14. Joshua Bean Smith (1813-1879) was born in Coatesville, Pennsylvania, of mixed parentage. In 1837, he came to Boston and engaged as headwaiter at the Mt. Washington House in South Boston. For a time he worked in the household of Robert Gould Shaw, who was killed during the Civil War while commanding the Negro Massachusetts 54th Regiment. Later, he found employment with one Mr. Thacker, "the leading colored caterer of the time," and afterwards went into business on his own, catering for the well-to-do of Boston society and receiving such a reputation that he became known as "the Prince of Caterers." On one occasion, he refused to cater to a banquet of Daniel Webster's because of the "old man's eloquent" role in the passage of the Fugitive Slave Law. Smith was a good old friend of Charles Sumner, and during the Civil War, he recruited black soldiers for the Northern army and gave generously of his funds to aid their families.

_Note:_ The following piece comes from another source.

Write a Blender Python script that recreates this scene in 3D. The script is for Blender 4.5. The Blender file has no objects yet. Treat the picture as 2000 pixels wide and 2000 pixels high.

15. On April 3, 1851, Thomas Sims, a fugitive from Georgia, was seized in Boston, rushed to the courthouse and imprisoned awaiting return to slavery. Legal efforts to free Sims were unsuccessful, as were efforts to achieve his escape, organized by Lewis Hayden, a leader of the Boston black community. On April 13, Sims was marched to the Long Wharf in Boston and returned to slavery.

16. Sir William Wallace (1272-1306) was a Scottish patriot and military leader who attempted to free his country from the yoke of British overlordship. After several engagements with the English, he was captured, declared guilty of treason and executed.

17. Isaiah C. Ray (1804-1882), a native of Nantucket, worked as a boot and shoe merchant in New Bedford during the 1840's and then turned to law in the 1850's. At the annual convention of the American Anti-Slavery Society at New York in 1844, he was appointed to its committee on finance (Liberator, May 24, 1844).

18. This militant position by Remond echoed an earlier one taken by Henry Highland Garnet, who at a national convention held by blacks at Buffalo in August 1843, delivered the most savage indictment of slavery by a Negro since David Walker's Appeal. Garnet thundered: "Brethren, arise, arise! Strike for your lives and liberties. Now is the day and the hour. Let every slave throughout the land do this, and the days of slavery are numbered. You can not be more oppressed than you have been--you cannot suffer greater cruelties than you have already. Rather die freemen than live to be slaves. Remember that you are four millions." (Philip S. Foner, Frederick Douglass, A Biography [New York, 1964], p. 110.)

19. Robert Mercer Taliaferro Hunter (1809-1887), lawyer and state-rights Democrat, was elected to Congress in 1838 and became speaker for one term in 1840. In 1847, he was elected to the Senate and served in that body until the outbreak of the Civil War.